Question

The radius of a field in the form of a sector is \[21m\]. The cost of constructing a wall around the field is \[{\rm{Rs}}.1500\] at the rate of \[{\rm{Rs}}.20\] per meter.
What will be the cost of tilling the whole field at the costs of \[{\rm{Rs}}.15\] per square meter.

Answer 1

Hint:
Here we will find the wall constructed at the given cost using the unitary method. Then we will find the length of the minor arc. Then we will use the formula of the sector to find the area of the required sector. We will then multiply the rate of tilling to the area of the sector to get the tilling the whole field.

Complete step by step solution:
Here we need to find the cost of tilling the whole field at the cost of tilling the field.
It is given that the radius \[\left( r \right)\] of the sector is equal to \[21m\].
Let the length of the minor arc of the sector be \[l\].
It is given that the length of the wall constructed at the cost of \[{\rm{Rs}}.20\]\[ = 1m\]
Using the unitary method, we get
Length of the wall constructed at the cost of \[{\rm{Rs}}.1500\] \[ = \dfrac{1}{{20}} \times 1500 = 75m\]
Therefore, we have got the total length of the given sector and we know that the total length of the sector is equal to \[l + 2r\].
So we can write it as
\[ \Rightarrow l + 2r = 75\]
Now, we will substitute the value of radius, 21m of the sector in the above equation.
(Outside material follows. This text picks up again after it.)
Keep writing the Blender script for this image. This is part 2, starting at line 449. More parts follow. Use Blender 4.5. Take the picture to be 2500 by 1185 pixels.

Therefore, we get
\[ \Rightarrow l + 2 \times 21 = 75\]
On multiplying the numbers, we get
\[ \Rightarrow l + 42 = 75\]
Now, subtracting the number 42 from both sides, we get
\[ \Rightarrow l + 42 - 42 = 75 - 42\]
\[ \Rightarrow l = 33m\]
Now, we will find the area of the sector using the formula and the formula of the area of the sector is given by \[{\rm{Area}} = \dfrac{\theta }{{360}} \times \pi {r^2}\].
Now, we will use this formula here.
Area of the sector \[ = \dfrac{\theta }{{360}} \times \pi {r^2}\]
Now, we will rearrange the terms, we get
\[ \Rightarrow \] Area of the sector \[ = \dfrac{r}{2} \times \dfrac{{\pi r\theta }}{{180}}\]
We know that \[l = \dfrac{{\pi r\theta }}{{180}}\]
Now, we will substitute the value of the length of the minor arc here.
\[ \Rightarrow \] Area of the sector \[ = \dfrac{r}{2} \times l\]
Substituting \[r = 21\] and \[l = 33\] in the above equation, we get
\[ \Rightarrow \] Area of the sector \[ = \dfrac{{21}}{2} \times 33 = 346.5{m^2}\]
As it is given that the cost of tilling \[1{m^2}\] region \[ = {\rm{Rs}}.15\]
Using the unitary method here, we get
Cost of tilling \[346.5{m^2}\] region \[ = 346.5 \times {\rm{Rs}}.15 = {\rm{Rs}}.5197.5\]

Hence, the cost of tilling the whole field is \[{\rm{Rs}}.5197.5\].

Note:
Here the field was in the form of a sector. A sector is defined as the part of a circle enclosed by two radii of a circle and their intercepted arc. We have found out the cost using a unitary method. The unitary method is a method where first, the per-unit quantity is calculated, and then the number of units are multiplied. Here, we can multiply the cost of tilling by the Length of the wall constructed to find the cost of tilling the whole field. This will give us the wrong answer.